— START —
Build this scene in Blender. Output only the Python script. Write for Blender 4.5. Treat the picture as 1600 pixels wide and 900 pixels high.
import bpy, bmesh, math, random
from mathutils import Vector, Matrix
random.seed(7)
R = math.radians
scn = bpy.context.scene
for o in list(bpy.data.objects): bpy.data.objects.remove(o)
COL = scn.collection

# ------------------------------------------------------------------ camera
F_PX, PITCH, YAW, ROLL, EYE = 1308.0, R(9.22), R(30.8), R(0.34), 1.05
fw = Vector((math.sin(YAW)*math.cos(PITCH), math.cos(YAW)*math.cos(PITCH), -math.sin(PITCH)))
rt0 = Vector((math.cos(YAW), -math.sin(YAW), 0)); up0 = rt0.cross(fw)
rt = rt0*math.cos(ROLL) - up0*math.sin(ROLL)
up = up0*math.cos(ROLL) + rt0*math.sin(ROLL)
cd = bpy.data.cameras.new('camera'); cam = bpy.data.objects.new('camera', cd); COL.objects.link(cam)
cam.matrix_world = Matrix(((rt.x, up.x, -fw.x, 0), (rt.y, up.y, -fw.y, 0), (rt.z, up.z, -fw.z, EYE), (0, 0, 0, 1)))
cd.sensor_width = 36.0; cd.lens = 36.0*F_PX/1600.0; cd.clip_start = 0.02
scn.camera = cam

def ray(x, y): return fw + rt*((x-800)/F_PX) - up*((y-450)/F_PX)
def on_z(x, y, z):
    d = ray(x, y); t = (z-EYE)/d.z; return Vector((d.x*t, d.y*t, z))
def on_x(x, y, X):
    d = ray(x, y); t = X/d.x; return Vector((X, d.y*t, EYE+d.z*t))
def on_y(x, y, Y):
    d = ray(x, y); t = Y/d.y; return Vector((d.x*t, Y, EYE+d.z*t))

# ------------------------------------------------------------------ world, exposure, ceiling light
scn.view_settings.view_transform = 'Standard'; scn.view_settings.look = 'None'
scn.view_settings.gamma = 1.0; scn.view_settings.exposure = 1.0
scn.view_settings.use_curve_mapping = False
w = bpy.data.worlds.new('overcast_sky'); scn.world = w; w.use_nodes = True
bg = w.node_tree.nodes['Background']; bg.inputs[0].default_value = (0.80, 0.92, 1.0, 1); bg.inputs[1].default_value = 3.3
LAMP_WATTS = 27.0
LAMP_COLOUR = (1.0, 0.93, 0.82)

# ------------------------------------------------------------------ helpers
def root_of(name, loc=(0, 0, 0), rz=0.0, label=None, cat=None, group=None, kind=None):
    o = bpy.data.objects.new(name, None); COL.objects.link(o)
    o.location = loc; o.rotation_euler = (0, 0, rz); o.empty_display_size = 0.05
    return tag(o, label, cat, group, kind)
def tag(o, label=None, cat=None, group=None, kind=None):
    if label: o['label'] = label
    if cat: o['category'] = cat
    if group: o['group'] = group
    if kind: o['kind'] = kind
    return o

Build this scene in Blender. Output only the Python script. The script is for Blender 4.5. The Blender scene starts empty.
— END —
## REQUIRED TASK
Copy out every entry again, exactly as it was given.

## TASK OUTPUT
Build this scene in Blender. Output only the Python script. Write for Blender 4.5. Treat the picture as 1600 pixels wide and 900 pixels high.
import bpy, bmesh, math, random
from mathutils import Vector, Matrix
random.seed(7)
R = math.radians
scn = bpy.context.scene
for o in list(bpy.data.objects): bpy.data.objects.remove(o)
COL = scn.collection

# ------------------------------------------------------------------ camera
F_PX, PITCH, YAW, ROLL, EYE = 1308.0, R(9.22), R(30.8), R(0.34), 1.05
fw = Vector((math.sin(YAW)*math.cos(PITCH), math.cos(YAW)*math.cos(PITCH), -math.sin(PITCH)))
rt0 = Vector((math.cos(YAW), -math.sin(YAW), 0)); up0 = rt0.cross(fw)
rt = rt0*math.cos(ROLL) - up0*math.sin(ROLL)
up = up0*math.cos(ROLL) + rt0*math.sin(ROLL)
cd = bpy.data.cameras.new('camera'); cam = bpy.data.objects.new('camera', cd); COL.objects.link(cam)
cam.matrix_world = Matrix(((rt.x, up.x, -fw.x, 0), (rt.y, up.y, -fw.y, 0), (rt.z, up.z, -fw.z, EYE), (0, 0, 0, 1)))
cd.sensor_width = 36.0; cd.lens = 36.0*F_PX/1600.0; cd.clip_start = 0.02
scn.camera = cam

def ray(x, y): return fw + rt*((x-800)/F_PX) - up*((y-450)/F_PX)
def on_z(x, y, z):
    d = ray(x, y); t = (z-EYE)/d.z; return Vector((d.x*t, d.y*t, z))
def on_x(x, y, X):
    d = ray(x, y); t = X/d.x; return Vector((X, d.y*t, EYE+d.z*t))
def on_y(x, y, Y):
    d = ray(x, y); t = Y/d.y; return Vector((d.x*t, Y, EYE+d.z*t))

# ------------------------------------------------------------------ world, exposure, ceiling light
scn.view_settings.view_transform = 'Standard'; scn.view_settings.look = 'None'
scn.view_settings.gamma = 1.0; scn.view_settings.exposure = 1.0
scn.view_settings.use_curve_mapping = False
w = bpy.data.worlds.new('overcast_sky'); scn.world = w; w.use_nodes = True
bg = w.node_tree.nodes['Background']; bg.inputs[0].default_value = (0.80, 0.92, 1.0, 1); bg.inputs[1].default_value = 3.3
LAMP_WATTS = 27.0
LAMP_COLOUR = (1.0, 0.93, 0.82)

# ------------------------------------------------------------------ helpers
def root_of(name, loc=(0, 0, 0), rz=0.0, label=None, cat=None, group=None, kind=None):
    o = bpy.data.objects.new(name, None); COL.objects.link(o)
    o.location = loc; o.rotation_euler = (0, 0, rz); o.empty_display_size = 0.05
    return tag(o, label, cat, group, kind)
def tag(o, label=None, cat=None, group=None, kind=None):
    if label: o['label'] = label
    if cat: o['category'] = cat
    if group: o['group'] = group
    if kind: o['kind'] = kind
    return o

Build this scene in Blender. Output only the Python script. The script is for Blender 4.5. The Blender scene starts empty.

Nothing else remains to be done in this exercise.